For the FS WQR, the WQR responses from 175 FS firms—banks, insurance companies or capital markets firms4 were analyzed in more detail, and additional research was conducted on issues specific to the FS sector, using a another survey, for which there were 268 respondents.

1 Testing is a process conducted to provide stakeholders with information about the quality and the related risks of a product or service. Testing can also provide an objective, independent view to allow the business to appreciate and understand the risks of a particular product or service implementation. Test techniques include, but are not limited to, the process of executing a program or application with the intent of finding software errors or other defects.

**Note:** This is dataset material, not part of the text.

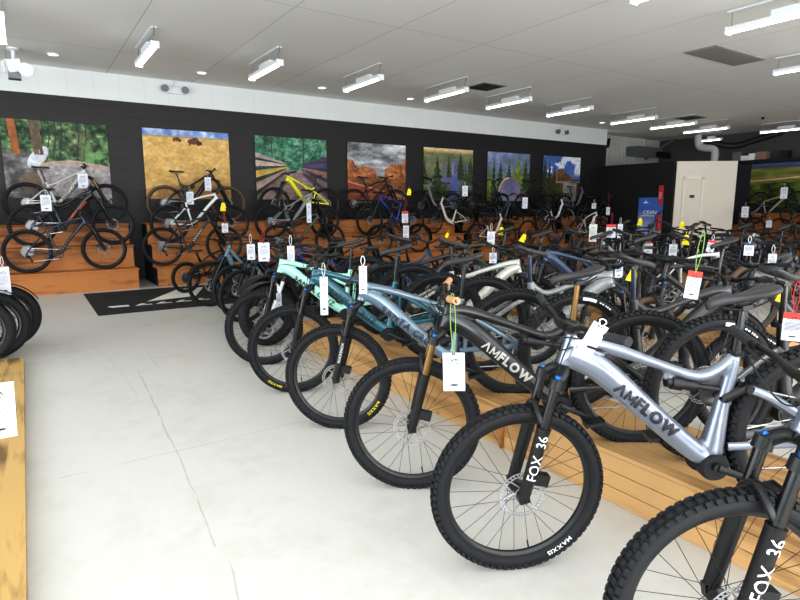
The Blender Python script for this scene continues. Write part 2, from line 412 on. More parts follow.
flat_text(mb, 'CEVN', .17, (-.011, 0, 1.32), (0, -1, 0), (0, 0, 1), sx=1.1); mb.box((-.012, .05, 1.22), (.002, .25, .012))
mb.obj('poster_print', WHITE, ps, False)
s0 = gx(661.5, 187, BX)
sg = empty('extinguisher_sign', (BX - .03, s0.y - .02, 0)); tag(sg, 'tall narrow red extinguisher sign on the black booth wall', 'sign')
mb = MB(); mb.box((0, 0, 1.87), (.015, .075, .3)); mb.obj('sign_board', mat('sign_red', rgb(196, 52, 58), .5), sg, False)
mb = MB(); flat_text(mb, 'FIRE', .12, (-.016, 0, 1.86), (0, 0, 1), (0, 1, 0)); mb.obj('sign_print', mat('pink_print', rgb(235, 190, 190), .6), sg, False)
fe = empty('fire_extinguisher', (BX - .09, s0.y - .05, 0)); tag(fe, 'red fire extinguisher below the red sign on the booth wall', 'fire extinguisher')
mb = MB(); mb.lathe([(0, .75), (.075, .76), (.08, .8), (.08, 1.15), (.05, 1.24), (.022, 1.27), (0, 1.27)], 16, axis='Z', loop=False); mb.obj('cylinder_body', RED, fe)
mb = MB(); mb.cyl((0, 0, 1.26), (0, 0, 1.32), .025); mb.tube([(0, 0, 1.32), (0, -.1, 1.36)], .012, 6); mb.tube(spline([(0, .02, 1.31), (0, .12, 1.25), (0, .1, 1.0)]), .012, 6); mb.obj('valve_hose', BLK, fe)

# ---------------------------------------------------------------- ceiling lights
HOUSE = mat('white_housing', rgb(225, 228, 230), .5, var=.02)
LENS = mat('lit_lens', rgb(255, 255, 255), .4, emit=((1, .98, .94, 1), 9.0))
def led(x, y0, y1, label, z=3.85, tilt=0):
    t = empty('strip_light', ((x), (y0 + y1) / 2, z)); tag(t, label, 'ceiling light', 'hanging strip lights')
    h = (y1 - y0) / 2
    mb = MB(); mb.bx(-.055, .055, -h, h, .022, .075); mb.bx(-.06, .06, -h - .006, -h + .02, -.02, .08); mb.bx(-.06, .06, h - .02, h + .006, -.02, .08); mb.obj('housing', HOUSE, t, False)
    mb = MB(); mb.tube([(0, -h + .02, .01), (0, h - .02, .01)], (.02), 8, lat=(1, 0, 0)); mb.bx(-.04, .04, -h + .02, h - .02, .0, .022); mb.obj('lens', LENS, t, False)
    mb = MB(); mb.bx(-.045, .045, -h * .45, h * .25, .075, .15); mb.obj('ballast_box', HOUSE, t, False)
    mb = MB(); mb.tube(spline([(0, -h + .05, .07), (.01, -h + .08, .16), (.0, -h - .02, .279)]), .006, 5); mb.tube([(0, h - .05, .07), (0, h - .05, .279)], .004, 5); mb.obj('cord', GREY, t)
    mb = MB(); mb.bx(-.04, .04, -h, h, .262, .279); mb.obj('mounting_rail', HOUSE, t, False)
    return t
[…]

2 Quality Assurance covers all the planned and systematic activities necessary to provide adequate confidence that a product or service meets the requirements for quality; Source: ISO 1994.

3 Quality Blueprint uses the proven TPI® methodology and automated testing tools and reports to bring rigor to testing assessments and roadmaps. Uniquely customized for financial services it uses a continuously updated repository from hundreds of FS test assessments to build an actionable roadmap with recommendations based on industry best practices and Capgemini’s TMap® and award-winning quality frameworks.

4 For public companies, the sector was identified based on Forbes. For private companies, the sector was identified based on how companies identified themselves to the public.